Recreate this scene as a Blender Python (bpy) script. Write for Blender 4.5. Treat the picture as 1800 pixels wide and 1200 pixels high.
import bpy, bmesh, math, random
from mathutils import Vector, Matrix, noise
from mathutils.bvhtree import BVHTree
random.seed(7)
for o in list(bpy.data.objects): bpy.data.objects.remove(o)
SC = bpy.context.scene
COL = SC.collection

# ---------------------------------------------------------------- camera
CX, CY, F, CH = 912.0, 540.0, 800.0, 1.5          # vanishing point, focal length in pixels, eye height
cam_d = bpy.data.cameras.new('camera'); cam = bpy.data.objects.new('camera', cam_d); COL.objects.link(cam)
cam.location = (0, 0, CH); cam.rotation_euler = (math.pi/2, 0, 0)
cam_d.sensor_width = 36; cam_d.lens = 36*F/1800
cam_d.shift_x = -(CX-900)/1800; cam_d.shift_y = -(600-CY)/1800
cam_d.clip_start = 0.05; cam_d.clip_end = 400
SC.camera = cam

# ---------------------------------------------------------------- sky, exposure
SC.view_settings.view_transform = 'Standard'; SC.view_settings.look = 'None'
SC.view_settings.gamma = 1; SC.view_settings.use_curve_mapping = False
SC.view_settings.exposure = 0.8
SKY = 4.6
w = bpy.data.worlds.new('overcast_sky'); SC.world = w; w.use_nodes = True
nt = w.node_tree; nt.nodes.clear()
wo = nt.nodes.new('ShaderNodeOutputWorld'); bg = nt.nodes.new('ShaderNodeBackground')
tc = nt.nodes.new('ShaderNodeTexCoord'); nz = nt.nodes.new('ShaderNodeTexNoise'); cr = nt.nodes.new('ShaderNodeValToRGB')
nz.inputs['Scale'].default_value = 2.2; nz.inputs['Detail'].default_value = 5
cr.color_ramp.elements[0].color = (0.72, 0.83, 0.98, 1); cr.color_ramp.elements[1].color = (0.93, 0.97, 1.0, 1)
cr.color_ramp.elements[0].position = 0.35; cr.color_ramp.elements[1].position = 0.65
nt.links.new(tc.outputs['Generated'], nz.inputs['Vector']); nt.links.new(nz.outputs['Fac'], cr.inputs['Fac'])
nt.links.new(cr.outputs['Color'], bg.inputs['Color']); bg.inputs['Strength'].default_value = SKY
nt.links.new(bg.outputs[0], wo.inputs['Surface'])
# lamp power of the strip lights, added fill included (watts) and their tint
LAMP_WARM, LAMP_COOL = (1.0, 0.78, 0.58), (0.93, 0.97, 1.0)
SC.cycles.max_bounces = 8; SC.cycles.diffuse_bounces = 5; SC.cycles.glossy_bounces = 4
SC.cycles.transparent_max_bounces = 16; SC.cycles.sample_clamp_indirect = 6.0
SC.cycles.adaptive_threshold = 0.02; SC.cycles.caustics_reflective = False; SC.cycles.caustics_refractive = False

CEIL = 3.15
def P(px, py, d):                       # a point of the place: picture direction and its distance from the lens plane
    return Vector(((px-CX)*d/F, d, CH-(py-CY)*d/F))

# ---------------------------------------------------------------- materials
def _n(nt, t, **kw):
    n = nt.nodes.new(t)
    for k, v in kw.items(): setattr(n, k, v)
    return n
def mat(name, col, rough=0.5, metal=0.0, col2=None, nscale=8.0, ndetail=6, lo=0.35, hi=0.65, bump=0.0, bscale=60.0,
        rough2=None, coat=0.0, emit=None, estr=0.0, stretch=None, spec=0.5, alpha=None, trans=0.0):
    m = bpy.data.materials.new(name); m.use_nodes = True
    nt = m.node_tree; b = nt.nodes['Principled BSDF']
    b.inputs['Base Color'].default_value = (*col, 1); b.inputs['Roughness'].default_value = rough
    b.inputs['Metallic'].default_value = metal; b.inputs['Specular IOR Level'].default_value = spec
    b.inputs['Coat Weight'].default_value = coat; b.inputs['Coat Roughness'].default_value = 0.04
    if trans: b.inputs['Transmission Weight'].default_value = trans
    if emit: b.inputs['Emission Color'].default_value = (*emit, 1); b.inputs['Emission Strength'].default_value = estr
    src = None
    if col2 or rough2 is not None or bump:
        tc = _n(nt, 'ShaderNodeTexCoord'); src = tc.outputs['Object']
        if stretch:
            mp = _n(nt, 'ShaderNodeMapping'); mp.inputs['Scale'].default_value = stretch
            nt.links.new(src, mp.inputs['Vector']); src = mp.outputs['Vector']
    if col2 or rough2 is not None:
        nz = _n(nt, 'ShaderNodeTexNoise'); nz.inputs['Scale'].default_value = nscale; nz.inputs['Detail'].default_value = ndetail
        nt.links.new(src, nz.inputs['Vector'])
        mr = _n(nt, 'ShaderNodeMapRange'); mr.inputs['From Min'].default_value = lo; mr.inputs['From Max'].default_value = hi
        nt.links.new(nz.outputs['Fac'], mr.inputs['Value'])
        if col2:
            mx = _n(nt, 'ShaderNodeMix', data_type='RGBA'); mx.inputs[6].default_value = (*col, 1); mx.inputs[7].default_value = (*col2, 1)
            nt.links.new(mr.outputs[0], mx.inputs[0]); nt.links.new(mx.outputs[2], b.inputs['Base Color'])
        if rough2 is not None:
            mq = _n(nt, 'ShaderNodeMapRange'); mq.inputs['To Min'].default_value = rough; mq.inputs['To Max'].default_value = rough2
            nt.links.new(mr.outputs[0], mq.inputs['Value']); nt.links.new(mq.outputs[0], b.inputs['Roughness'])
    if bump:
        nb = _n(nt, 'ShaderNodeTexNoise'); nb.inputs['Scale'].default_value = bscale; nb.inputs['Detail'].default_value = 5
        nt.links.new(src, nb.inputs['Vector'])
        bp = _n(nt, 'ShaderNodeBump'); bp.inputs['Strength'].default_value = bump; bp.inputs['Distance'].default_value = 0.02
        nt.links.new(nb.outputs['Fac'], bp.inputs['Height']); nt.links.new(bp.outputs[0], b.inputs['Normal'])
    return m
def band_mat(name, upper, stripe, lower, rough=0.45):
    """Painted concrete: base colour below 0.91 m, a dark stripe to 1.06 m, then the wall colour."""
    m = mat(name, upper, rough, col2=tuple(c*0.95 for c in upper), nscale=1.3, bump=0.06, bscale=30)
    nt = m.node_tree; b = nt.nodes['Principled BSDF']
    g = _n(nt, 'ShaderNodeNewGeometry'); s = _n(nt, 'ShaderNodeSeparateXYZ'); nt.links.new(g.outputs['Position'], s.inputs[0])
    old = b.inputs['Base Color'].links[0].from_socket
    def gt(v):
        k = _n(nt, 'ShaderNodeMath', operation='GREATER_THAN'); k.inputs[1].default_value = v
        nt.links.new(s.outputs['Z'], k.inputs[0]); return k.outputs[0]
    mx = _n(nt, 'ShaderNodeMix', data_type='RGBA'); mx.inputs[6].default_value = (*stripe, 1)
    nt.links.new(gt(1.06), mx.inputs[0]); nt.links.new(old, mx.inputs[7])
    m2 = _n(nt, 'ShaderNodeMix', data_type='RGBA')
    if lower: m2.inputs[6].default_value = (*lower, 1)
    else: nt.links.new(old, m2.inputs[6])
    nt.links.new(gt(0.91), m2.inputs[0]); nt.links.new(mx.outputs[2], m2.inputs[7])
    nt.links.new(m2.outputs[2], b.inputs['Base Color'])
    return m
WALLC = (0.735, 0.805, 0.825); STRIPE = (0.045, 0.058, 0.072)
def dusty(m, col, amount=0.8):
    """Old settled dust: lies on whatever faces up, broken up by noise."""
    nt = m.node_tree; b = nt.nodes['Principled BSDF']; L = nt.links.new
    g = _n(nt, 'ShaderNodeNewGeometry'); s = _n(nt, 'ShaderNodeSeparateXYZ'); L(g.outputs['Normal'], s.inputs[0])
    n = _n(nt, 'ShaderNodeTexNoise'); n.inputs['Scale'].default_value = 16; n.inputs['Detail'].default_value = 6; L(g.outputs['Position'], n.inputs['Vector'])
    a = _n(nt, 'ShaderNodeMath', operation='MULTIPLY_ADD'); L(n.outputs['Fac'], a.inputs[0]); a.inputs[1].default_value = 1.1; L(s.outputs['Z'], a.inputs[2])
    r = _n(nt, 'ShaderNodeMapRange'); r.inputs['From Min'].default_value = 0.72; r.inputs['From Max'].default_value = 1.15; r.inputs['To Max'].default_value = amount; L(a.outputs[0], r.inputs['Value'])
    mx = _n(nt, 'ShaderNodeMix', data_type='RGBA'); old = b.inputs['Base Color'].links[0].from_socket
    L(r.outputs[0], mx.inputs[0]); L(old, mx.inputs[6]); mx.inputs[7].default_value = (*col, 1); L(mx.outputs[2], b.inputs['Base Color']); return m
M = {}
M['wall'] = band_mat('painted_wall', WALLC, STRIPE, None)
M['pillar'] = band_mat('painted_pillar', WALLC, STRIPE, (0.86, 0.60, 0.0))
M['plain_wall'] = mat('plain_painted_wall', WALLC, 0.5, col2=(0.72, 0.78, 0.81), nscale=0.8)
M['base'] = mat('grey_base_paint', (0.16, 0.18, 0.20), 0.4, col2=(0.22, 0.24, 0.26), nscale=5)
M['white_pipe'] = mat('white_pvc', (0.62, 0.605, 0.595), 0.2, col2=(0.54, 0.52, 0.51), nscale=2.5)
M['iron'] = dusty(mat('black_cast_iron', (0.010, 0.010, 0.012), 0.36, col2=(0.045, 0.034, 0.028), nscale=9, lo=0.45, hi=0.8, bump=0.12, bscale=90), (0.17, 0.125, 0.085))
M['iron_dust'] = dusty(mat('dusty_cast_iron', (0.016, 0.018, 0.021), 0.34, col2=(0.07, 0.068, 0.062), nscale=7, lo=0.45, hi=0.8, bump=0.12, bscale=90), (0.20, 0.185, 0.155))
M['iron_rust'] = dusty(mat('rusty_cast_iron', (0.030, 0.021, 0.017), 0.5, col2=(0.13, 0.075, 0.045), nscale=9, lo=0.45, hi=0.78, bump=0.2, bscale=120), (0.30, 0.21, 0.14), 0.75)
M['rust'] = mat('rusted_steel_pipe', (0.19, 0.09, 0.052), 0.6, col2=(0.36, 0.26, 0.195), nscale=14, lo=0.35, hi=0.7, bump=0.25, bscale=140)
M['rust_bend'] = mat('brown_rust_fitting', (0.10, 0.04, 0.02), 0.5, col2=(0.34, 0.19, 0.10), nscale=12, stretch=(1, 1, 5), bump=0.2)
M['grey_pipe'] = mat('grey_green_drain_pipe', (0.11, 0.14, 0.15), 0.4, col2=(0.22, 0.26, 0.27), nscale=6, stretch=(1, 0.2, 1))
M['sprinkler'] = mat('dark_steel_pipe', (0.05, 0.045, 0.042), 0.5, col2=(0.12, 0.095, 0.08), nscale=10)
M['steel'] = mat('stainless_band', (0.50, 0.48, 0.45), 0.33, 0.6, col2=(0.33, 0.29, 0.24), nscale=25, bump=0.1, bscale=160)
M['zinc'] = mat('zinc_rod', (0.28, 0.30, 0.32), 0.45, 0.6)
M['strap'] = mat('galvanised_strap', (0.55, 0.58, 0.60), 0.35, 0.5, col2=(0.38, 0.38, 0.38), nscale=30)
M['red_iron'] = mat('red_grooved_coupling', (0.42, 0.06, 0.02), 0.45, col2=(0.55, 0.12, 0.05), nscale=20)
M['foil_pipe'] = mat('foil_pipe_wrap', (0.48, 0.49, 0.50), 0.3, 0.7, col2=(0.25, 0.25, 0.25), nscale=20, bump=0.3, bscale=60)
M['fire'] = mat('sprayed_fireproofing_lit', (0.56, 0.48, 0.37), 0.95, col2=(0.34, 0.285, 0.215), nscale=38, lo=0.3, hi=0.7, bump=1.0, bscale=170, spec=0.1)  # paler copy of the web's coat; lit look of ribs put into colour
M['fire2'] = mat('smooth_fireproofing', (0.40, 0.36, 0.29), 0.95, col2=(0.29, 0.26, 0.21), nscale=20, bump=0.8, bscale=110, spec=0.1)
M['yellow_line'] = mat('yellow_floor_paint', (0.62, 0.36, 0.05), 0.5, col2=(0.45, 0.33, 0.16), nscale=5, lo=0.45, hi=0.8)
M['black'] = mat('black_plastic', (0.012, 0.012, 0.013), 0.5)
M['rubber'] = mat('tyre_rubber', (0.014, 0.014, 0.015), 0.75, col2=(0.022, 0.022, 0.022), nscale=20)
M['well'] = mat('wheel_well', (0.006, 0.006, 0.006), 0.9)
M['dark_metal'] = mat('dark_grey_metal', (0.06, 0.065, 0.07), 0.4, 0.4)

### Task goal
Return a word-for-word copy of the lines from the beginning of the listing to the line holding "COL = SC.collection", both kept.

### Task solution
Recreate this scene as a Blender Python (bpy) script. Write for Blender 4.5. Treat the picture as 1800 pixels wide and 1200 pixels high.
import bpy, bmesh, math, random
from mathutils import Vector, Matrix, noise
from mathutils.bvhtree import BVHTree
random.seed(7)
for o in list(bpy.data.objects): bpy.data.objects.remove(o)
SC = bpy.context.scene
COL = SC.collection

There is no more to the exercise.